How SA investors can take advantage of global opportunities

Black Friday is widely known as the most anticipated event on the annual retail calendar. Picture: Independent Newspapers.

Black Friday is widely known as the most anticipated event on the annual retail calendar. Picture: Independent Newspapers.

Published Nov 25, 2023


By Roger Eskinazi

BLACK Friday is widely known as the most anticipated event on the annual retail calendar. Traditionally, it has earned a reputation for being a day on which retailers offer massive price cuts and discounts ahead of the festive season. As the global shopping frenzy approaches, now’s the time to keep a close eye on local and global markets, and for online traders to consider repositioning portfolios to take advantage of opportunities that may arise as a result.

From financial crisis to shopping craze

Around the world, Black Friday has become associated with shopping. It’s not uncommon to see media reports of long, overnight queues and surging crowds waiting eagerly for shops to open their doors. While Black Friday has become synonymous with shopping, many don’t know that the origins of Black Friday can be traced back to the 19th century American stock market.

The first recorded use of the term, “Black Friday” dates back to September 24, 1869 – a day that marked the crash of the US gold market. Leading up to the day, two unscrupulous financiers, Jay Gould and Jim Fisk, colluded to buy as much of the country’s gold as possible in the hope of stifling supply and selling it at astronomically high prices.

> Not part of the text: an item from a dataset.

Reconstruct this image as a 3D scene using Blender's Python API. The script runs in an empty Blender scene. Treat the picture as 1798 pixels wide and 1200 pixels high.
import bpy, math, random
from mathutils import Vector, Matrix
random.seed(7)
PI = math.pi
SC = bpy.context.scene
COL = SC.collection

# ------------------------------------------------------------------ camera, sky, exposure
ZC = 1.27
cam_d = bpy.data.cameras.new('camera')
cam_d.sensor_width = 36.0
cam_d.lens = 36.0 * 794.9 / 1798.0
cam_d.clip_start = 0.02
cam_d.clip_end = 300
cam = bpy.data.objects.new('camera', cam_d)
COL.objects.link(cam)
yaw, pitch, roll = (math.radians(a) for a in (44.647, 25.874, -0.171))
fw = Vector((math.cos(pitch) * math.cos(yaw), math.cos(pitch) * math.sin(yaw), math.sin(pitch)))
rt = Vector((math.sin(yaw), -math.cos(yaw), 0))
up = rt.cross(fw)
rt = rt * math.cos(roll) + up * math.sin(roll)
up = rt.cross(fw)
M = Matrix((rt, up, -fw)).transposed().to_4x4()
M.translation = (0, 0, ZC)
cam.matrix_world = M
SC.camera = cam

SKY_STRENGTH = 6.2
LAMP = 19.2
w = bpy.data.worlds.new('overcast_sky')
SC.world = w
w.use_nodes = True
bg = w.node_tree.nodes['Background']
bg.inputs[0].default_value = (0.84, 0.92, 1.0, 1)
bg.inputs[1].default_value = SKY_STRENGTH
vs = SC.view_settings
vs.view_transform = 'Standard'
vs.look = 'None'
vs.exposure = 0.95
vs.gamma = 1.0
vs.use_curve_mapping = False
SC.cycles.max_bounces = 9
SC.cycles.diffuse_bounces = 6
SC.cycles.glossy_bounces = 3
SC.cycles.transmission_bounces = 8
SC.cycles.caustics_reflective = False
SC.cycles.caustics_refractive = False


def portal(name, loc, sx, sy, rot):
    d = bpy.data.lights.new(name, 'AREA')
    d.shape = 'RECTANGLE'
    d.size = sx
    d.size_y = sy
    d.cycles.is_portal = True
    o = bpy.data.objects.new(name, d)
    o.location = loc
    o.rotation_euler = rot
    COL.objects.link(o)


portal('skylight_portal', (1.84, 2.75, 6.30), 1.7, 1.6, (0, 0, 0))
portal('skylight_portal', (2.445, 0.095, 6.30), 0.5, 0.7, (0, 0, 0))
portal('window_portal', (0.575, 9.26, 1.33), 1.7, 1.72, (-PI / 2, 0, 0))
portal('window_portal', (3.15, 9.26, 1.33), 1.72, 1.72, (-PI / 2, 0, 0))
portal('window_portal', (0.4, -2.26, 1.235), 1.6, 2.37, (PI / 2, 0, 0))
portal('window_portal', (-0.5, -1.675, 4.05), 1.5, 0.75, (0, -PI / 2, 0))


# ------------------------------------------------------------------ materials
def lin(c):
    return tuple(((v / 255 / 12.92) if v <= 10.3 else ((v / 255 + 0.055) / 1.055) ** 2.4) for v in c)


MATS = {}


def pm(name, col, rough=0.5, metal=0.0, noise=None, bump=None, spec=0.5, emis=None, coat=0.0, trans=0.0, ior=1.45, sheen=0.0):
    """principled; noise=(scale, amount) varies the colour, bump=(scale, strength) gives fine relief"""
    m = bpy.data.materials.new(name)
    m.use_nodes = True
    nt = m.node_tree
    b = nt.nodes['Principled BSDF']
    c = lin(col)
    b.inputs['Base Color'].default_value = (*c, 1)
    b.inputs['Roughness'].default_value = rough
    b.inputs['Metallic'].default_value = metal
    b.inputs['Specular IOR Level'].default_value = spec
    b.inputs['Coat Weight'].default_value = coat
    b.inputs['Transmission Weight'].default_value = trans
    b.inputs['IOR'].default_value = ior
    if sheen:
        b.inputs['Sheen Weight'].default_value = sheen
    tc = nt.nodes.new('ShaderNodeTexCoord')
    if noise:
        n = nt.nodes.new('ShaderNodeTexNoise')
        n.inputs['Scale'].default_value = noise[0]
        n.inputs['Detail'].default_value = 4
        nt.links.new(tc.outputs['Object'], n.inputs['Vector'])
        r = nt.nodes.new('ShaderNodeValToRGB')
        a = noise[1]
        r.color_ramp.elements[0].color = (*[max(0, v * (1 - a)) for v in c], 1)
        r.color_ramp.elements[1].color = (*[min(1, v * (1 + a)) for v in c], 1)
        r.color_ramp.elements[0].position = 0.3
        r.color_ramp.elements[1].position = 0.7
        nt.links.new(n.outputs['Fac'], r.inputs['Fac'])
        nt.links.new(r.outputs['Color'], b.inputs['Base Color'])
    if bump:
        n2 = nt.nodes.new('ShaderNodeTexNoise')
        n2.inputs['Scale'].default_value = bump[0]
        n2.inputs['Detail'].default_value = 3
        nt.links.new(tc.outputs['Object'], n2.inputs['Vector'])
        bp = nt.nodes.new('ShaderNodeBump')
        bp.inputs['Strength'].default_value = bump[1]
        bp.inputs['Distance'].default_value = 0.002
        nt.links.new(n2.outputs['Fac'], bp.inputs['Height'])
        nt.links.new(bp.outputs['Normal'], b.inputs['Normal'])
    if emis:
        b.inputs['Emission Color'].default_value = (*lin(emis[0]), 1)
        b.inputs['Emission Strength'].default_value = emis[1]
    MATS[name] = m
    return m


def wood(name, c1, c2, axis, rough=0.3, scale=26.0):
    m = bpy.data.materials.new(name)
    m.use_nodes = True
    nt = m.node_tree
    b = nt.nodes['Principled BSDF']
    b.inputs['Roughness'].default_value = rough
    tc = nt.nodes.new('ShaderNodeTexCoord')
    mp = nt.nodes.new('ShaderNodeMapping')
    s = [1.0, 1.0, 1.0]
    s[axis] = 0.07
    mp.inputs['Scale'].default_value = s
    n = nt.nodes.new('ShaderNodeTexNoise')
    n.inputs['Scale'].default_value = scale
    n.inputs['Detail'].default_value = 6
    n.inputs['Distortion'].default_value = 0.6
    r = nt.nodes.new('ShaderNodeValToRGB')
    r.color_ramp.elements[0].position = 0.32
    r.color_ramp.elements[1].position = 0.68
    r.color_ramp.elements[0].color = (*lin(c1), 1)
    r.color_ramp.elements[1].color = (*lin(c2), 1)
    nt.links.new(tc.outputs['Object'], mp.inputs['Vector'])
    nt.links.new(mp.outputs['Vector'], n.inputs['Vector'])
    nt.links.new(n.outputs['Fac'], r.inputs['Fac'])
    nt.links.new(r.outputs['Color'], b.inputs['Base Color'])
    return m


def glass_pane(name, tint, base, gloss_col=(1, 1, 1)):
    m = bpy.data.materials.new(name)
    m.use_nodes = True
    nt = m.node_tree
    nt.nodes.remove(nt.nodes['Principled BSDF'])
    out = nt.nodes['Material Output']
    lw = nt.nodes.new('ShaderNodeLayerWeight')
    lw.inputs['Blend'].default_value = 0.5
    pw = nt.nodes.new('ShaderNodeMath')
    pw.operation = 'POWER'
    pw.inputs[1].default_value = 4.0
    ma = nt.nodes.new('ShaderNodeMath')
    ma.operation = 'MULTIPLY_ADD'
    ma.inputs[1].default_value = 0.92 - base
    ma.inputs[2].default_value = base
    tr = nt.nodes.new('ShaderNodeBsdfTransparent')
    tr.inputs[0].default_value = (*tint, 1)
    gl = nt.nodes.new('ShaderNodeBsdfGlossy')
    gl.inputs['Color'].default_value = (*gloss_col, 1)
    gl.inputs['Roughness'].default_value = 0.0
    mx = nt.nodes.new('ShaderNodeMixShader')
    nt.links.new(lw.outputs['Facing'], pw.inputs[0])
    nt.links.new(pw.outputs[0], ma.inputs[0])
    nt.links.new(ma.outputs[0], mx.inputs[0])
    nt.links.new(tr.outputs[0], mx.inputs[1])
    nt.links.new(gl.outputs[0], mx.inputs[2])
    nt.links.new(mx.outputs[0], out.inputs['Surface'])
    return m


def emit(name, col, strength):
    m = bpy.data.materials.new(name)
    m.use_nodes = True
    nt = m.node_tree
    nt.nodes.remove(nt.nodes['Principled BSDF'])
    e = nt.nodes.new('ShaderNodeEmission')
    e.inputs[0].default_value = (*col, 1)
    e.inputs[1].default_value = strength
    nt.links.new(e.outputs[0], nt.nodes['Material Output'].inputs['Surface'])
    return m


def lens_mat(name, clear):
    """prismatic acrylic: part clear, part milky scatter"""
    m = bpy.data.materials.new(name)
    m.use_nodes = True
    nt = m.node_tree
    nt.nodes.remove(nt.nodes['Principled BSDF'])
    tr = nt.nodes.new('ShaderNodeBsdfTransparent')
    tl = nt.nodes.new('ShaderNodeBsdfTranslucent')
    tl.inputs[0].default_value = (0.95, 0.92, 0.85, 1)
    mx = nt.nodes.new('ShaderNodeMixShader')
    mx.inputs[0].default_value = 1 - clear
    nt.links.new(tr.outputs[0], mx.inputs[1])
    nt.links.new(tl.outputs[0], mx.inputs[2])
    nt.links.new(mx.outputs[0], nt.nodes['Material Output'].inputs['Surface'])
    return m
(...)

On that Friday in September however, news of the conspiracy was leaked, sending the US stock market into free fall, and causing large-scale disruption and bankruptcies. Thereafter, Gould and Fisk earned themselves the notorious reputation of being “robber barons”, and Black Friday became known as the first day of the 1860s financial crisis. Over time, news of this historical occurrence found its way into public discourse around America’s Thanksgiving holiday.

For many years, American retailers reported high spikes in sales volumes on the day following Thanksgiving – a time when many retailers touted unsold stock at considerably low prices to make space for new stock ahead of the festive season. As the story goes, many retailers operated at a loss (or ‘in the red’) for the major part of the year until the day following Thanksgiving, when they began to see major profits (and went “into the black”).

Along the way, thanks to the efforts and marketing tactics of public relations professionals, Black Friday evolved from its dark origins into something more positive – a day when shoppers could loosen their purse strings and buy essential goods and gifts ahead of the end-of-year holidays.

Markets to watch

Ironically, however, the advent of Black Friday continues to influence stock markets in several geographical territories. Although experts agree that the market shifts seen on Black Friday are more fleeting than they are impactful in the long run, there is still much potential for opportunistic online traders to take advantage of the spending frenzy.

The Bureau of Market Research (BMR) predicts that this year, South Africans would have spent more than R26 billion on Black Friday, November 24. While stagnant economic growth will likely prevent sales from returning to the record high R42bn spent in 2021, retailers across multiple product categories stand to realise substantial gains from the big day.

Ahead of Black Friday, online traders looking to cash in on the Black Friday hype would do well to conduct market research on fluctuations that have occurred over the years. Using tools like Tickmill’s Economic Calendar can provide traders with a holistic overview of the performance of certain financial instruments in response to Black Friday. These historical trends need to be analysed in conjunction with a comprehensive understanding of major developments in consumer spending. Together, this information can help traders make the most informed decisions.

Some of the most notable trends include the fact that according to Nielsen, Black Friday last year saw sales in the fast-moving consumer goods (FMCG) sector being boosted by over R1 billion. Stocks in companies within this sector may therefore warrant a second glance in the lead-up to Black Friday. Card transactions have also skyrocketed over Black Friday in recent years. This year, in light of the proliferation of Fintech start-ups and innovative payment gateways, companies in the payments space are likely to attract more investor appetite.

A word on discipline and staying on course amidst the chaos

Despite these market movements, online traders need to remain vigilant – to steel their nerves against the pitfalls of fear and greed. The allure of rapid-fire transactions and seemingly irresistible offers can lead to impulsive decisions that may not align with a well-thought-out trading strategy.

To avoid getting caught up in the whirlwind, traders should establish clear goals and set predefined limits on their investments. Implementing stop-loss orders and profit-taking strategies can help mitigate risks and prevent emotional decision-making. Additionally, maintaining a disciplined mindset involves staying informed but not succumbing to the pressure of immediate market reactions. By focusing on long-term objectives, conducting thorough research, and resisting the urge to impulsively chase fleeting opportunities, online traders can navigate the Black Friday frenzy with a steady hand and strategic precision.

So while it may be tempting to become caught up in the energy of the day, traders are encouraged to stick closely to their trading plans and to take risks – but make them calculated ones.

* Roger Eskinazi is the managing partner at the Tickmill.